Prospects of Democracy:
RADICAL DEMOCRACY IN THE WORLD AND CANADA’S ROLE IN CREATING A COUNCIL OF DEMOCRACIES
The Afghan, Ukrainian, Iraqi and Palestinian elections within the last six months together represent one of the most significant turning points in global history since the end of the Second World War. Over the last few years, the Rwanda and Sierra Leone tribunals have also changed the world by renewing the Nuremberg precedents of using the international legal process to hold political leaders accountable. We now live in an age of radical democracy with both the potential to be exciting and the potential to be high-risk and destabilizing. Canadian foreign policy needs to reflect these changes and use them as an opportunity to promote Canada’s values and increase Canada’s credibility in international affairs.
The first thing Canadians need to do is to explain why this trend toward radical democracies has left so many people around the world ambivalent instead of elated. First, I suspect we simply aren’t used to change. Realpolitik and Cold War strategies were reassuringly familiar to many who are now of decision-making age. There is a strange discomfort about the celebration of democracy when it is something we are not used to. Second, there is an understandable concern about the multilateral vacuum which makes these initiatives seem arbitrary or ad hoc. Even those who are not “anti-American” worry conscientiously about future interventionist ad libs and broken-field plays like the U.S. overthrow of the Baathist regime in Iraq.

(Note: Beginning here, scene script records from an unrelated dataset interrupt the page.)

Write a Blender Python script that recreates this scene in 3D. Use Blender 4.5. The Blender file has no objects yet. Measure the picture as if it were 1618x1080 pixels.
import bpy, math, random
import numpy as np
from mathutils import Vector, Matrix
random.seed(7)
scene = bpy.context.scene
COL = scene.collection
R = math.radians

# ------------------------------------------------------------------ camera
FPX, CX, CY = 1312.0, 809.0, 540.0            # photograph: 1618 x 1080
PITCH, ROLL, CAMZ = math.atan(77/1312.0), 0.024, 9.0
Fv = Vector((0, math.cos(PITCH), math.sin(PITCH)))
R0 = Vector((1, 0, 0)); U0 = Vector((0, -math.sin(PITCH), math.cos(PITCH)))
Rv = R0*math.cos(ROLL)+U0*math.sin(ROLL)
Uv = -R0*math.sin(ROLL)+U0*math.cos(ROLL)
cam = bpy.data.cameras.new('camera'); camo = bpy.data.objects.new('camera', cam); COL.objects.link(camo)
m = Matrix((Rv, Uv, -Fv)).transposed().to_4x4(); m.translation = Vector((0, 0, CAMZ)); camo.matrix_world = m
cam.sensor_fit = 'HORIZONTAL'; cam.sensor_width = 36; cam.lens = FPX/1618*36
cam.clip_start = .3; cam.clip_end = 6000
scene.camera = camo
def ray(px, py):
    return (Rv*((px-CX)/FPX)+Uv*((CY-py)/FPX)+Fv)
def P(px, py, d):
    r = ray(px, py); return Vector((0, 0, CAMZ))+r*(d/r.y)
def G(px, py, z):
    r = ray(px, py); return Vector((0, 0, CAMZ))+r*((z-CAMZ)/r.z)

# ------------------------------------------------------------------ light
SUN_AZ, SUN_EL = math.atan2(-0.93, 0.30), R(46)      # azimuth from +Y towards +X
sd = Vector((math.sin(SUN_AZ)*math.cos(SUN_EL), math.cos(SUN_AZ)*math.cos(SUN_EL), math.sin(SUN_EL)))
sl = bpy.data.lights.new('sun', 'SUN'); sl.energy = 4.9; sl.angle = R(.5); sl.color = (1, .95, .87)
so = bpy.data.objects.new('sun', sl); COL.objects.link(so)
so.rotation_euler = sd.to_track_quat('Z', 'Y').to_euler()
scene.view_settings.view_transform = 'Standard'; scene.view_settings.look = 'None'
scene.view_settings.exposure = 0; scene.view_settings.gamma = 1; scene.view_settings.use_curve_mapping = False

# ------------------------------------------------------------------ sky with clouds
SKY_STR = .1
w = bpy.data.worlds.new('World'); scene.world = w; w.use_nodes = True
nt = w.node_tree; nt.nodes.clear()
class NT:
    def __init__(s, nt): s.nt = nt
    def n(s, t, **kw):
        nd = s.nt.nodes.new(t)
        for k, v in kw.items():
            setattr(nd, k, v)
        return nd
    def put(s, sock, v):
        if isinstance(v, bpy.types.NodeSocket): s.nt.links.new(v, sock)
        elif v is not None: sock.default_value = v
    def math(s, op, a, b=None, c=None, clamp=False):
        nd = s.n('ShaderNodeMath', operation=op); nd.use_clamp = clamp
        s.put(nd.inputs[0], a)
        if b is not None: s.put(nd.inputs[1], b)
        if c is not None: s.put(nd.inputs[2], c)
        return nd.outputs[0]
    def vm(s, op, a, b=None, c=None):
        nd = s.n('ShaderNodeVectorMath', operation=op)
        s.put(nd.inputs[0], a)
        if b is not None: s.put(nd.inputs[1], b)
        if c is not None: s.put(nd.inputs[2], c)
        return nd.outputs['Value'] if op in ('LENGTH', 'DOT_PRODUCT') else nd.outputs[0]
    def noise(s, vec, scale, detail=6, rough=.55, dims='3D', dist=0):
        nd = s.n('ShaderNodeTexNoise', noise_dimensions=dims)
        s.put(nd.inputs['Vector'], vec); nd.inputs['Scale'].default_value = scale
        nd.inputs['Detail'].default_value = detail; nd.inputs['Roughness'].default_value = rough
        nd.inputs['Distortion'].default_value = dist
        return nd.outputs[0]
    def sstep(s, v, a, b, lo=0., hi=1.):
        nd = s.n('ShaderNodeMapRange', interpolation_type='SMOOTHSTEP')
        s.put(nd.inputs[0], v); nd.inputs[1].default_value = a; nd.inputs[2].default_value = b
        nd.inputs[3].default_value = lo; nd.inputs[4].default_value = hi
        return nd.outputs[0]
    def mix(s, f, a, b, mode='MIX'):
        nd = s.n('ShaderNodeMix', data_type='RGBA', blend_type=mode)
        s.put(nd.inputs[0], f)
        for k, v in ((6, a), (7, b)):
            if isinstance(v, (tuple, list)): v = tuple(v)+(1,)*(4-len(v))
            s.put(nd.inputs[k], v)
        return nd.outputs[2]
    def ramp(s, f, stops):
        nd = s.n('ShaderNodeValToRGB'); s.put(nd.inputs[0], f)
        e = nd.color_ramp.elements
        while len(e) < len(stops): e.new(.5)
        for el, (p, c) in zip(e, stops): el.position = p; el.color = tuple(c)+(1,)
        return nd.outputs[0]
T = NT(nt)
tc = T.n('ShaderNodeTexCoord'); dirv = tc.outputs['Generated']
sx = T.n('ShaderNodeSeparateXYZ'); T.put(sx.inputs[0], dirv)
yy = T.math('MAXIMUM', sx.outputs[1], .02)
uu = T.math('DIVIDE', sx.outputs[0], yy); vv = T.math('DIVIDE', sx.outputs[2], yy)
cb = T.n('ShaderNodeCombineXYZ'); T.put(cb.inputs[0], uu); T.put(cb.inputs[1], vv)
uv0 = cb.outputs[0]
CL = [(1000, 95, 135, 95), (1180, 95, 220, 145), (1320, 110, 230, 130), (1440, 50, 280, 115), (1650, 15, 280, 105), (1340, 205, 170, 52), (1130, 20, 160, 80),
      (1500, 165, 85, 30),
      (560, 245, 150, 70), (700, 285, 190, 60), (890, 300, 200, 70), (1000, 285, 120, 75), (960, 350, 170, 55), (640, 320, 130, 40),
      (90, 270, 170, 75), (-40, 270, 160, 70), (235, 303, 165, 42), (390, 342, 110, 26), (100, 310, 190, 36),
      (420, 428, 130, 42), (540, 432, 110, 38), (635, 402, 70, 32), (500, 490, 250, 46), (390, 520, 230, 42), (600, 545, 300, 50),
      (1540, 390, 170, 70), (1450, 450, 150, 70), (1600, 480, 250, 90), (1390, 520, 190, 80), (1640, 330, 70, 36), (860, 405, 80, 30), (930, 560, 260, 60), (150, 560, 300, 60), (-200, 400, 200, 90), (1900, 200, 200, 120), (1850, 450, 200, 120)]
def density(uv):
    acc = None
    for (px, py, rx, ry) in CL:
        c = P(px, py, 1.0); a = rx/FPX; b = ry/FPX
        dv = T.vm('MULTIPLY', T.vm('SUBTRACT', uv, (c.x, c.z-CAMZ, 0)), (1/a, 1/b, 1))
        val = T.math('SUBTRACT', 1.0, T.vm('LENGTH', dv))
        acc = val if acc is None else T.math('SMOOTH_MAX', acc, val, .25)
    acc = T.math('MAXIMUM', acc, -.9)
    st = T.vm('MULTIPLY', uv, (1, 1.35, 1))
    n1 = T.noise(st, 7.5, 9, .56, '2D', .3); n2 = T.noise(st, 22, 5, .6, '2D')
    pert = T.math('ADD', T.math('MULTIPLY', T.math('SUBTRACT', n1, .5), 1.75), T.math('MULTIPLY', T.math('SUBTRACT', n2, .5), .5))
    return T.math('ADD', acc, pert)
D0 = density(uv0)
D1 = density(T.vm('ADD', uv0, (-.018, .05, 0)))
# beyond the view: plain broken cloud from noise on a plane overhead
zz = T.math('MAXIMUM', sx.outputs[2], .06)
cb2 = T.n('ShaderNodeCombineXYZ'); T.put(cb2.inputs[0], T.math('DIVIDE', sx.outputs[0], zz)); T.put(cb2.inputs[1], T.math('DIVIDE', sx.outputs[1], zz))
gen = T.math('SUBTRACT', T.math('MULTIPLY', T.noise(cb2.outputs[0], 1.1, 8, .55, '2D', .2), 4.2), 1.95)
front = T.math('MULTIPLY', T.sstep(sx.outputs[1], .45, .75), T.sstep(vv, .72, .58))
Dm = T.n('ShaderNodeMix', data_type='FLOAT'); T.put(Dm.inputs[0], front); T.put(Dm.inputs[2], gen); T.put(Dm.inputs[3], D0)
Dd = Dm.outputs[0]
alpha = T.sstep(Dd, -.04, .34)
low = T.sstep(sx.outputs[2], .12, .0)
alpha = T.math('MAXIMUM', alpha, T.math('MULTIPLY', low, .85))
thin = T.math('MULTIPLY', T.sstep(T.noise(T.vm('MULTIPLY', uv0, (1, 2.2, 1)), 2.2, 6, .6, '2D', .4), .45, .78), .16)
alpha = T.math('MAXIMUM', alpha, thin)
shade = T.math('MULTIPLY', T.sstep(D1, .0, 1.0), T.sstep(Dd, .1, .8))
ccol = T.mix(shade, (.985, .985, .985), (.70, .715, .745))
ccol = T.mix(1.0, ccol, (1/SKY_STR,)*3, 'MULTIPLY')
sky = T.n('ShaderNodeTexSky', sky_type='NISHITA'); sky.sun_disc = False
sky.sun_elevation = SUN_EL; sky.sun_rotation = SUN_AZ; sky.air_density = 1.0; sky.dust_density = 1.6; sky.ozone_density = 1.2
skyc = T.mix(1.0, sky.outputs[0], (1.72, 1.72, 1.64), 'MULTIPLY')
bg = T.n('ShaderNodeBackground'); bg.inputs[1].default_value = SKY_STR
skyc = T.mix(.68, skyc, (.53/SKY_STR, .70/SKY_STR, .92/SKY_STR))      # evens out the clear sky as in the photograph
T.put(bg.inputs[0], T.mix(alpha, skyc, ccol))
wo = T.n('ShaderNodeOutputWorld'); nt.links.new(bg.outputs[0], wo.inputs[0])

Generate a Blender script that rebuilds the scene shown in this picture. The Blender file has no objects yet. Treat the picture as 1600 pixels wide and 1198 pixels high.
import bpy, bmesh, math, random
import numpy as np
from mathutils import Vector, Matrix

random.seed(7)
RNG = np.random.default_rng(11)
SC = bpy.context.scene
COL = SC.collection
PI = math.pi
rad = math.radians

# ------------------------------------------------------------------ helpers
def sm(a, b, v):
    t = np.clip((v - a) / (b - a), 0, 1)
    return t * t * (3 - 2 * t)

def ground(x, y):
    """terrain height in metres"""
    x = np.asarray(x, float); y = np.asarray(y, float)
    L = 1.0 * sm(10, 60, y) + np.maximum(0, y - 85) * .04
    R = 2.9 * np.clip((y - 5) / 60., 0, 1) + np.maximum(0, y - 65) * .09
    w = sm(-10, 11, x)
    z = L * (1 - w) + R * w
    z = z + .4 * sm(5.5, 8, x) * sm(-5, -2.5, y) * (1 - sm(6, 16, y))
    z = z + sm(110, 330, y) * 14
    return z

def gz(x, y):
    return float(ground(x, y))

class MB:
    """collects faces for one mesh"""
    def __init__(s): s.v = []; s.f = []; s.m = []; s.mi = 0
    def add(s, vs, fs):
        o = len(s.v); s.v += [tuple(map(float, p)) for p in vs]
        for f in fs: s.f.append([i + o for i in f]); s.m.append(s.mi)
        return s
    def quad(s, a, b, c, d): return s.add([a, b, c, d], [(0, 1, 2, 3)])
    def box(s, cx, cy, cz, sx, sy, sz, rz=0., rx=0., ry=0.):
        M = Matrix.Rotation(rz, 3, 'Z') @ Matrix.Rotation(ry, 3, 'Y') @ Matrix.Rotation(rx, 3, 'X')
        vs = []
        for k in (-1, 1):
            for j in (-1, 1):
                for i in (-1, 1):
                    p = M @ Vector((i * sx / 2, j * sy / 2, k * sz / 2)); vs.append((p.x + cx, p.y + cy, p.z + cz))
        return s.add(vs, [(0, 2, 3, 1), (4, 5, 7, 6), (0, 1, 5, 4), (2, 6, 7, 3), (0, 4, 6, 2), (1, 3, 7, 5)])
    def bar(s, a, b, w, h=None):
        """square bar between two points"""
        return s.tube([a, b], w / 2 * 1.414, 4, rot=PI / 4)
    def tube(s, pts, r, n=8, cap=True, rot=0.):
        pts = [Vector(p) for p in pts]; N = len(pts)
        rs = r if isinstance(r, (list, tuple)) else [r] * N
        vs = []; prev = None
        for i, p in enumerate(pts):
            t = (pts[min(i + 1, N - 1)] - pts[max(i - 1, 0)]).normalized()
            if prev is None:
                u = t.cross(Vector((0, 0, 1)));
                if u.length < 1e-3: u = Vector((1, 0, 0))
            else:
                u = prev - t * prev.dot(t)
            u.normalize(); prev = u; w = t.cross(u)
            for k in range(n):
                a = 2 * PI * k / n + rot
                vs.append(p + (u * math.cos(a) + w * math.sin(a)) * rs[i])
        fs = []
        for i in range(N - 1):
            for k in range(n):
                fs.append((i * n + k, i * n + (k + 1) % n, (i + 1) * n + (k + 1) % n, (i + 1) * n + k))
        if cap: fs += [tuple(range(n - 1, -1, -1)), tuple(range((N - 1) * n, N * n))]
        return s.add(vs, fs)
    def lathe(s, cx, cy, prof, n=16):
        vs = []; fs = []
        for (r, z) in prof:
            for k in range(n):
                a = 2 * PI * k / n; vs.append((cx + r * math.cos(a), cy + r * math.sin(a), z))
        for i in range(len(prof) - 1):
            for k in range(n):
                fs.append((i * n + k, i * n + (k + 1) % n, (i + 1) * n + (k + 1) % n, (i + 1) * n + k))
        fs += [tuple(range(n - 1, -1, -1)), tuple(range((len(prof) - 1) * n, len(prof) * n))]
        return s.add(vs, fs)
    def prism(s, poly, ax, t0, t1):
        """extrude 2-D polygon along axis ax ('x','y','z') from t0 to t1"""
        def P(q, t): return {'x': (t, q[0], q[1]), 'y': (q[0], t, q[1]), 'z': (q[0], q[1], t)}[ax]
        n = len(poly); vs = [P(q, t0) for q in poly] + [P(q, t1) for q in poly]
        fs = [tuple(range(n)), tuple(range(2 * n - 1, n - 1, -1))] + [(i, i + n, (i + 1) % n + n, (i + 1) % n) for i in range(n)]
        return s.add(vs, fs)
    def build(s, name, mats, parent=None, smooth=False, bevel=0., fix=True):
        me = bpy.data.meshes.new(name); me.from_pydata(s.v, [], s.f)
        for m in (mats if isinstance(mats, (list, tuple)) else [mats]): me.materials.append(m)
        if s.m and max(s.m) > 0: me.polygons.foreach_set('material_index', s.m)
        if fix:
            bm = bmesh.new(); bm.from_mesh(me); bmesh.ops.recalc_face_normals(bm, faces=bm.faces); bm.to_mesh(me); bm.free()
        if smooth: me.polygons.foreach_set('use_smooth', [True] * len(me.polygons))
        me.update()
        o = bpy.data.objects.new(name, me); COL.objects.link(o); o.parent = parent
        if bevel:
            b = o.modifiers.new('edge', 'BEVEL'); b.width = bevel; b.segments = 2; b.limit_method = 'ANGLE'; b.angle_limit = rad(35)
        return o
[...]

Whatever these reservations, radical democracy has taken foot, and is empowering individuals around the world to join the community of democratic nations; Canadian foreign policy needs to stake out space where we lead democratization. The global community can now address the fundamental causes of economic underperformance: corruption and lack of political institutions capable of converting wealth into productive investment capital.
The world now needs a multilateral framework to empower radical democratization. The United Nations was not designed to do this so it is unfair to criticize it for not doing it. For radical democracy to have a multilateral face, it is time to revive the idea of a Council of Democracies to complement the UN. Canada is in a position to do this. For a number of years, various out-riders in the public policy debate have been proposing a group somewhere between the G8 and the UN General Assembly that would represent democracies. Some have urged for a redefinition of NATO, some for an expansion of the role of the L-20 (formerly known as the Group of 20 nations and designed for an economic role). Whichever technique works in pragmatic terms, it is now the right time to create a framework where membership is a valued privilege. Such a framework can be used to stop free-riding on the U.S. to initiate processes of democratization when and if it feels it appropriate. For example, the answer to the question "who should intervene in Darfur?” should be: the Council of Democracies.
What can Canadian foreign policy accomplish while this process of creating effective multilateral institutions takes place? We can pick our spots, leveraging our resources to produce demonstration effects. We are an oil-producing and energy-managing economy and we are the only member of the francophonie in the western hemisphere other than Haiti. That suggests two possible strategic activities where Canada can work with smaller states to create new templates for democratic government and creating the conditions for sustainable prosperity:
(i) Equatorial Guinea: In the post-Iraq, post-Sierra Leone world, political debates will inevitably take different forms. It should be clear to everyone that the tragicomic coup attempt in Equatorial Guinea was wrong, morally and politically, ill-conceived with little interest in the idealism of radical democracy. But that does not allow observers to escape the question: what is the correct response of the international community to bring accountability to a local despot who is months away from having a petrodollar fuelled kleptocracy? There should be some kind of moratorium on oil revenues being transferred to a regime without the appropriate means of ensuring that these revenues will benefit its citizens and the regional economy. There has to be greater effort spent designing a financial regime that can convert petrodollars into efficient investment capital if we are to create the conditions for sustainable prosperity in geologically-rich economies. It is important for countries like Canada to create the political will in the international system to accomplish this new way of doing things.
(ii) Haiti: In a small country, within a realistic Canadian sphere of influence, an international police force could provide the type of physical security to allow for the institutions of civil society to develop. If we can focus on one prototype for democratic transformation and economic development, then we can aim for a demonstration effect elsewhere. Focused activity by a relatively small player like Canada can create a template for building democratic governments and civil societies. Thousands of volunteers left European cities to work on aiding Kosovo in the 1990s, for weekends or weeks. We need to mobilize Canadian resources to do the same for Haiti.
The trend toward radical democratization of the last few years has changed the language of the global political debate. We are obviously in a new era without familiar markers. Canada, the only G8 country without an imperial past, has a unique opportunity to shape the new global community to ensure that the benefits of a sustainable prosperity are shared and used to empower free citizens to sustain viable democracies. In so doing, we will find an avenue for the use of our talent in international economic affairs and advance our own goals of globalizing our perspective on economic affairs.